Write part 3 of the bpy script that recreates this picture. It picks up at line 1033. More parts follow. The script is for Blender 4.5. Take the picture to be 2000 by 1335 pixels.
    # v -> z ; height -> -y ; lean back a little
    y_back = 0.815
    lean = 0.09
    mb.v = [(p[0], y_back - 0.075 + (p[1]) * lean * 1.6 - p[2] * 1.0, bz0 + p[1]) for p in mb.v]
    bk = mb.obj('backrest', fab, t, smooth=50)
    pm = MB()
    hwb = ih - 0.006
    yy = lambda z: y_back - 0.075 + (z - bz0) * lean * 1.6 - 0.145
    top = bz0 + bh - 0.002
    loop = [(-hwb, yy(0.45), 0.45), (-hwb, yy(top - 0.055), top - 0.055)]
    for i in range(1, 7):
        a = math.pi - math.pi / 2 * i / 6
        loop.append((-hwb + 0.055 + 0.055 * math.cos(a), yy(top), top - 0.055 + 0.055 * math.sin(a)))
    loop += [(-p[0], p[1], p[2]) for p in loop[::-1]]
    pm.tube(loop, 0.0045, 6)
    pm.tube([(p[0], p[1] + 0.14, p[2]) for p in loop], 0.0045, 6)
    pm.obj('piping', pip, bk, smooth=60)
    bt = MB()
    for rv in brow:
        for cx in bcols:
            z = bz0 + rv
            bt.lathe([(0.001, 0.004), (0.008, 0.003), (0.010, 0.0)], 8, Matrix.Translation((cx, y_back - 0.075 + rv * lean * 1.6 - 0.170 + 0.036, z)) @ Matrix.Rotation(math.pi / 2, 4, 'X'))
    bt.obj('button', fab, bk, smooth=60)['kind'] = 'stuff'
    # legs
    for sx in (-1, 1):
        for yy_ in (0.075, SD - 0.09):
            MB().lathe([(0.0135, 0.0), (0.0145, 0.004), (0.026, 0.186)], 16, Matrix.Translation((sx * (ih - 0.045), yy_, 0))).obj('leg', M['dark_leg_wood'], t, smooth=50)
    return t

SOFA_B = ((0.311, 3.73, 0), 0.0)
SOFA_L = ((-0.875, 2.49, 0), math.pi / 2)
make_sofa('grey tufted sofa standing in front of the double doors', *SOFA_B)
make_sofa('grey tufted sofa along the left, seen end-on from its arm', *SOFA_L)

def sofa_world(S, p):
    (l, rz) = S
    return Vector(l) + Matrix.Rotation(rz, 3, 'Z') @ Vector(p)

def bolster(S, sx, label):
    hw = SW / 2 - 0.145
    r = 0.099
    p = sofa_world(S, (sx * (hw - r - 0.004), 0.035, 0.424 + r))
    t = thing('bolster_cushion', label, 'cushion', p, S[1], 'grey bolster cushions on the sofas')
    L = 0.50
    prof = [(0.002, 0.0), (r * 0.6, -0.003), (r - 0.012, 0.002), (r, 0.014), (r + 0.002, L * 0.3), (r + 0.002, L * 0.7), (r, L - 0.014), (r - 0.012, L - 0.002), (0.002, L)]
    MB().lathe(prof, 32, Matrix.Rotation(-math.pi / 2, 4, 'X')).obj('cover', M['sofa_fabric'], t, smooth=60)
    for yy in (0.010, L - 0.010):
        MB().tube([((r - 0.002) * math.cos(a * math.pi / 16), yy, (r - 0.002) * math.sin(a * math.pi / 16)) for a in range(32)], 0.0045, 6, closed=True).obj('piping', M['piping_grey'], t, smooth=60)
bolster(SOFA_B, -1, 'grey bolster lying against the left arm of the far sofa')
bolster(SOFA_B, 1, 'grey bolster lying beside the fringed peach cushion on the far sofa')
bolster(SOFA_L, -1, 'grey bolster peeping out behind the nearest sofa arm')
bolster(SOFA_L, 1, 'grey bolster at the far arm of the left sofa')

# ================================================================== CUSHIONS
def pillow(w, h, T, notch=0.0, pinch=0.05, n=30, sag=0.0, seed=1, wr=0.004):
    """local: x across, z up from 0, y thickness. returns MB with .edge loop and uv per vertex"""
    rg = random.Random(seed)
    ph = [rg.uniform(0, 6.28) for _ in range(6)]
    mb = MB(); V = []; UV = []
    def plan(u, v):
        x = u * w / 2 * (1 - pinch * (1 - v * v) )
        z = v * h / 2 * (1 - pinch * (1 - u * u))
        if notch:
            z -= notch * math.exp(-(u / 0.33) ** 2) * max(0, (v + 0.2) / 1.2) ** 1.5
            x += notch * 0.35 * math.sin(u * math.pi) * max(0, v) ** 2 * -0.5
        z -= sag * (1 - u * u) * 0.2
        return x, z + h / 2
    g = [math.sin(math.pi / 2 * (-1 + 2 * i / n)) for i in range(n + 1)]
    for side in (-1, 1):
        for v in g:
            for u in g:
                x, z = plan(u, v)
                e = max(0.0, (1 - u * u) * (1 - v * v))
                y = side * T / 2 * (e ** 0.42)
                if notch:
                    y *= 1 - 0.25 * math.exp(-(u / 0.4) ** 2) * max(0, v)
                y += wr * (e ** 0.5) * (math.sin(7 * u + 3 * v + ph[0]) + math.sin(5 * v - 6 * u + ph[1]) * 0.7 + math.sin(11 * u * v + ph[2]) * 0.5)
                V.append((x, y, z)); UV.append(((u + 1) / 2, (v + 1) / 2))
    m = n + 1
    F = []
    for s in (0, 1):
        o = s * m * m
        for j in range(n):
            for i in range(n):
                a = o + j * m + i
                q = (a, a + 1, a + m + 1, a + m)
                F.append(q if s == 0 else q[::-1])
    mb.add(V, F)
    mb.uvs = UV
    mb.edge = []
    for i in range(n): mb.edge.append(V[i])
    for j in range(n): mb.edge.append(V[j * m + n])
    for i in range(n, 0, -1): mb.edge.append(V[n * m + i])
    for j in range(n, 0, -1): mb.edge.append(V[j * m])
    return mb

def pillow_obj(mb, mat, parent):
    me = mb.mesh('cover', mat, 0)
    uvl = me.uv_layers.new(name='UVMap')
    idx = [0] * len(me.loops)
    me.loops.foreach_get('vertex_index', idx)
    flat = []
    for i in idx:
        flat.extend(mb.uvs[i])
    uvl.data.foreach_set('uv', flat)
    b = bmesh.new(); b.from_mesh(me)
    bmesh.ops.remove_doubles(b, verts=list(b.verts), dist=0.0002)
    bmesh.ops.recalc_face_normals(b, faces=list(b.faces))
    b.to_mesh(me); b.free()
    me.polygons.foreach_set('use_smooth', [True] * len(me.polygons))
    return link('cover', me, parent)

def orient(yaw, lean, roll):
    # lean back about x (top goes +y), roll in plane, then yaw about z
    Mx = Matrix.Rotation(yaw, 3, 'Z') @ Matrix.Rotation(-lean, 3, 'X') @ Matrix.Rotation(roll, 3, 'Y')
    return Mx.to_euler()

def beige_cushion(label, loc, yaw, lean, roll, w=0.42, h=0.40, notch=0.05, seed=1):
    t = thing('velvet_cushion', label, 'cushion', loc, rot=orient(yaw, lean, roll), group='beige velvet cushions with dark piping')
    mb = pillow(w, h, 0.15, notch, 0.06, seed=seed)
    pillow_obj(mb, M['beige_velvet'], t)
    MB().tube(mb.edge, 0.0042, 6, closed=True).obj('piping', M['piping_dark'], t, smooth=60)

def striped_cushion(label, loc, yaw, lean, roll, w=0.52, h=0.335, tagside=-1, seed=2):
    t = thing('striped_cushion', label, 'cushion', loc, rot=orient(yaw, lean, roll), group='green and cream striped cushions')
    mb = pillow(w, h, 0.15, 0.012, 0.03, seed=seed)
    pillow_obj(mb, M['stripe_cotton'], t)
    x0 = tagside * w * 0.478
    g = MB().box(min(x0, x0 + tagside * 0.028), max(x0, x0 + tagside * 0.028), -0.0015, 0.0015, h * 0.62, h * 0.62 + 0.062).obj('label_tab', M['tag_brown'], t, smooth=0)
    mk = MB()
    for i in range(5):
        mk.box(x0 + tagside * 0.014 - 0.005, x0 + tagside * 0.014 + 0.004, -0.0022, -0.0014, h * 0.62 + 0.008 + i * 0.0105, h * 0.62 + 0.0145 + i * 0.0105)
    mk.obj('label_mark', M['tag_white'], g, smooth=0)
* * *
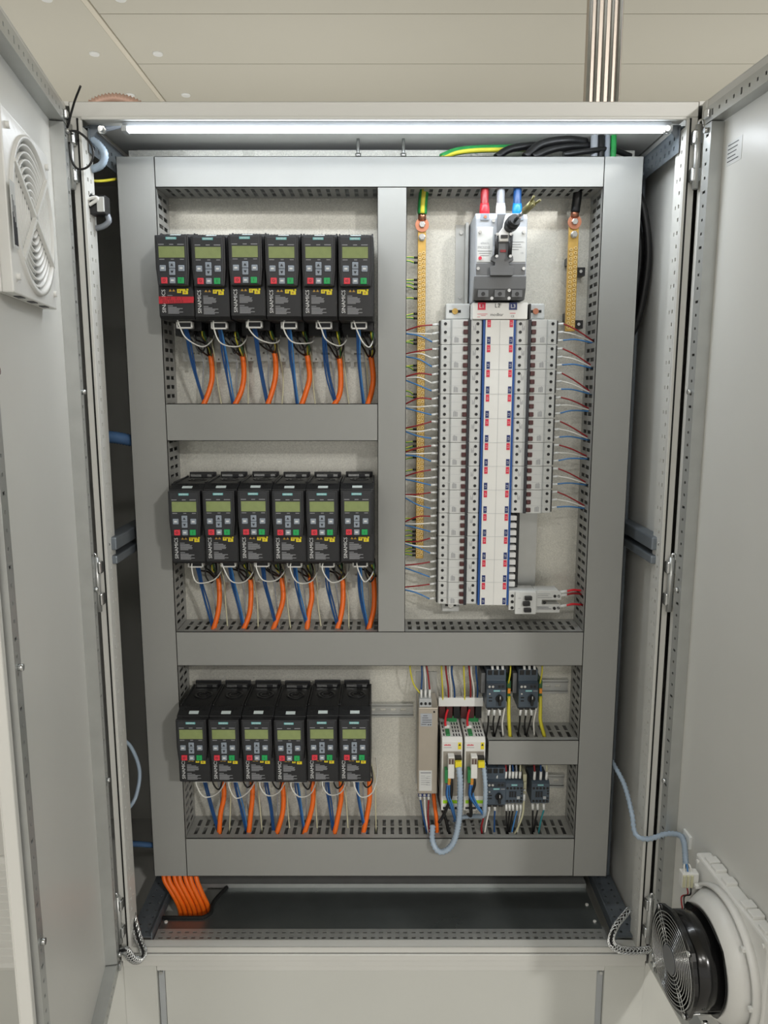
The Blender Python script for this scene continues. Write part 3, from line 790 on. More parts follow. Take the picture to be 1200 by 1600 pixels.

→ Requirements
Report each line of the material above where the word "part" appears.

→ Result of the exercise
Write part 3 of the bpy script that recreates this picture. It picks up at line 1033. More parts follow. The script is for Blender 4.5. Take the picture to be 2000 by 1335 pixels.
The Blender Python script for this scene continues. Write part 3, from line 790 on. More parts follow. Take the picture to be 1200 by 1600 pixels.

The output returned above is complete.